OBJECTIVE ::
Reproduce, exactly and in full, only the lines below from the one containing "Model this scene" through the one containing "COL = S.collection".
[Start ENTRIES SHOWN]
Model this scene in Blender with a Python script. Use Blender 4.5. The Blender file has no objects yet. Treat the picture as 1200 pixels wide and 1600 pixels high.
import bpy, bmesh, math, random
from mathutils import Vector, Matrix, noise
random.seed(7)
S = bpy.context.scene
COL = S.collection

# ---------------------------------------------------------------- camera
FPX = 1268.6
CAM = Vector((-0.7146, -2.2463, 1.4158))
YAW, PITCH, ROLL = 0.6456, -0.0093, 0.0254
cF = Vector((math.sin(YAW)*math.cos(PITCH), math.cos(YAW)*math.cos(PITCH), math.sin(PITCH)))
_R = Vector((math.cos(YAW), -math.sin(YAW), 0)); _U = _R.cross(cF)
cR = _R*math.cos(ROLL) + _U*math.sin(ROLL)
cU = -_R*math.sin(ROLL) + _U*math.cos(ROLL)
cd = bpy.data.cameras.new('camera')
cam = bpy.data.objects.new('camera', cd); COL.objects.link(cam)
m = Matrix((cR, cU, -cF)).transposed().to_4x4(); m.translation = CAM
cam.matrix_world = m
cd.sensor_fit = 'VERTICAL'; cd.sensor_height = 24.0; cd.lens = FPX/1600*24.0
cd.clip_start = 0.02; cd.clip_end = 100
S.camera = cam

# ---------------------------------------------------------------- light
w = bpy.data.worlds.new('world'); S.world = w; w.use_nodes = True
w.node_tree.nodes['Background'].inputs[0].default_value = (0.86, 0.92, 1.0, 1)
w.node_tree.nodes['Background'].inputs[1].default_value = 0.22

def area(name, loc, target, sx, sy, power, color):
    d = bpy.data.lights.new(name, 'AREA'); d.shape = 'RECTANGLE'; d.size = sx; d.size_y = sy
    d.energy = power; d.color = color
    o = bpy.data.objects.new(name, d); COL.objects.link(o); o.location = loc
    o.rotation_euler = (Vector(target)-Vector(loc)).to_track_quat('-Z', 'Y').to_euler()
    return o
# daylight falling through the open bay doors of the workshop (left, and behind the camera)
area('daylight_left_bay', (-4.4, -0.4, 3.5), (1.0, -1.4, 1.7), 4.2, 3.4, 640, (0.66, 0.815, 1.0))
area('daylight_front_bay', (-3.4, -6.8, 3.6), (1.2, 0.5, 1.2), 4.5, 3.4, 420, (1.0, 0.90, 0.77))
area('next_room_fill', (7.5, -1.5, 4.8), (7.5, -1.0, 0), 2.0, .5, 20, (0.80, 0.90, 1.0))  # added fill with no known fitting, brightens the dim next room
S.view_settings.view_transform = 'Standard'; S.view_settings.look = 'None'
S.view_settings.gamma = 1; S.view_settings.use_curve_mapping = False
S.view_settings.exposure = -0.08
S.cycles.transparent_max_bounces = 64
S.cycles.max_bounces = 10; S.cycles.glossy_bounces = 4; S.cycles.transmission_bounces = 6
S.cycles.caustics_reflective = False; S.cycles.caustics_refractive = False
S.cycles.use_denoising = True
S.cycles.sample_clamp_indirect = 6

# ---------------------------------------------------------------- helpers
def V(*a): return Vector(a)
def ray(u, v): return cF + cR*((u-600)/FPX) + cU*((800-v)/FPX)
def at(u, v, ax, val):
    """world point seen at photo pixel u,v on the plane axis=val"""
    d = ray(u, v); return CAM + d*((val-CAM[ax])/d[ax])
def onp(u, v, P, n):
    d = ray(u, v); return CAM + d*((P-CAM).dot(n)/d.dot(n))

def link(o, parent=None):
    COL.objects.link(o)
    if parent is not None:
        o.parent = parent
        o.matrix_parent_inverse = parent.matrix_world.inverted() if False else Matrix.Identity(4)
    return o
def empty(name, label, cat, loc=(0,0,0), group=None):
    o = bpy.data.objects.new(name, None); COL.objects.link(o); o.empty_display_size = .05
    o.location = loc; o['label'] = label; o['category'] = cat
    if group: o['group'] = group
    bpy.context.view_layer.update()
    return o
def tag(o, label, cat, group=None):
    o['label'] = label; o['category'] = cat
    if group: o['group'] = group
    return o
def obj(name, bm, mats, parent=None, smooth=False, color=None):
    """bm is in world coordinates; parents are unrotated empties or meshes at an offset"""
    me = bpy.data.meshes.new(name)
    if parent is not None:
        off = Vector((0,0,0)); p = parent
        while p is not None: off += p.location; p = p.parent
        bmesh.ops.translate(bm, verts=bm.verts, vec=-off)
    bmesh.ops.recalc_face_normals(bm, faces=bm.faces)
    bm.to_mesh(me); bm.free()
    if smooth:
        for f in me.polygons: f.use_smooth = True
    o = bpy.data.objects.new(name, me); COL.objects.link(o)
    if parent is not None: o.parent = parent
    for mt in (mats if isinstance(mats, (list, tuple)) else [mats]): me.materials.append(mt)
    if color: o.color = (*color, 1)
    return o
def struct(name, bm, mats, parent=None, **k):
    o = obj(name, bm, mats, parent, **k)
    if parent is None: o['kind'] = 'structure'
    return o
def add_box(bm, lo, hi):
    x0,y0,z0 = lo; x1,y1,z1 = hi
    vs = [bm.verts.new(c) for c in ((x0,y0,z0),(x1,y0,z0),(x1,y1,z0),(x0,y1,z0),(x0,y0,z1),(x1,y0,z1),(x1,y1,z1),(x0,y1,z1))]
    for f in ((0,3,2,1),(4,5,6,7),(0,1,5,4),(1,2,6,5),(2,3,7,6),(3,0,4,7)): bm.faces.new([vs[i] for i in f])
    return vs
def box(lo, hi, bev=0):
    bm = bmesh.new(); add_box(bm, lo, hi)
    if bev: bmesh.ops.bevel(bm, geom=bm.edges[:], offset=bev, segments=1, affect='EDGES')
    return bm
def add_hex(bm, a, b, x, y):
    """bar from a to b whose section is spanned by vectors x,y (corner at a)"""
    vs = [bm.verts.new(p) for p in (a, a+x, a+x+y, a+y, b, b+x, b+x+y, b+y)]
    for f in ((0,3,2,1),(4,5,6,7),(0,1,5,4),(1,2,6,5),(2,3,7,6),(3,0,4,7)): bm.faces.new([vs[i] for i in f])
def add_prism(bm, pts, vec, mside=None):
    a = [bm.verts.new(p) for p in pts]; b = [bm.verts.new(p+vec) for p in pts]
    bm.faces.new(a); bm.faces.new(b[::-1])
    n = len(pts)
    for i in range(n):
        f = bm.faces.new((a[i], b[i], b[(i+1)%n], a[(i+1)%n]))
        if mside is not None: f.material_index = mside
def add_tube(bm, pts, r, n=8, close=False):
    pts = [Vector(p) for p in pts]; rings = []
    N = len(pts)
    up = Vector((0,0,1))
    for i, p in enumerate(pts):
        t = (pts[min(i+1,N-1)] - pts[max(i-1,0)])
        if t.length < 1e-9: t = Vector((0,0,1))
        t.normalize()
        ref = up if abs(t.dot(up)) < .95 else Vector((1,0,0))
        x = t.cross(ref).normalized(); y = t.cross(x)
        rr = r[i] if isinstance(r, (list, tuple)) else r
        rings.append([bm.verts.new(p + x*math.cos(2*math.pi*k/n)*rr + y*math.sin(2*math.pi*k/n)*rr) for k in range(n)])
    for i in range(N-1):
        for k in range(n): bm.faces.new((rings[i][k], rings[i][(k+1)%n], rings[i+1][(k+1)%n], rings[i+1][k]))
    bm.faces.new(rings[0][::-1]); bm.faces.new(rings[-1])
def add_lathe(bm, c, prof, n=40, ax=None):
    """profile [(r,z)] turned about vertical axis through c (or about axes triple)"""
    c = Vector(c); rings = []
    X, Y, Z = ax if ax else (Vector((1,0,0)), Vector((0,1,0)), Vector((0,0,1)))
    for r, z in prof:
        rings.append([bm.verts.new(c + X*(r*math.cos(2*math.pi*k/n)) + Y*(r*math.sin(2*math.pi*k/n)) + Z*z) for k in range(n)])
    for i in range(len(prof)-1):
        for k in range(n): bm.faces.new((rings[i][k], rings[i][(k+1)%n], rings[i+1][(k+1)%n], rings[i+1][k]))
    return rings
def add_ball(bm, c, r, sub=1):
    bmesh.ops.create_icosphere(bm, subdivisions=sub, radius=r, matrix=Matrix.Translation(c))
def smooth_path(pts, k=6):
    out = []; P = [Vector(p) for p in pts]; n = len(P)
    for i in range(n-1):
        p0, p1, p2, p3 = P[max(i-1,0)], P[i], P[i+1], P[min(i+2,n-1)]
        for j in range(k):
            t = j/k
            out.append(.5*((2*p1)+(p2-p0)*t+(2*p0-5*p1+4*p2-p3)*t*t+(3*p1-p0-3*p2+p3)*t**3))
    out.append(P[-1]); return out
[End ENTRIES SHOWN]
[Start ENTRIES SHOWN]
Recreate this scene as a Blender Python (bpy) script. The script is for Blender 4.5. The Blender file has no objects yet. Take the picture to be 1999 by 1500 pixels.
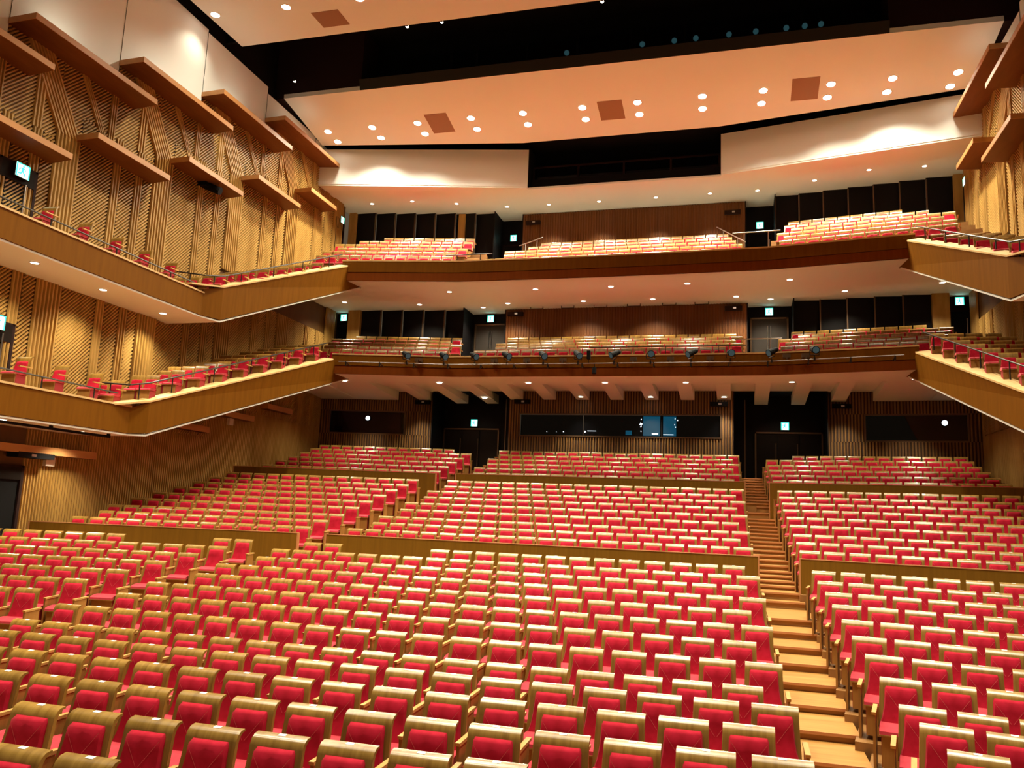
[End ENTRIES SHOWN]
SOLUTION BELOW ::
Model this scene in Blender with a Python script. Use Blender 4.5. The Blender file has no objects yet. Treat the picture as 1200 pixels wide and 1600 pixels high.
import bpy, bmesh, math, random
from mathutils import Vector, Matrix, noise
random.seed(7)
S = bpy.context.scene
COL = S.collection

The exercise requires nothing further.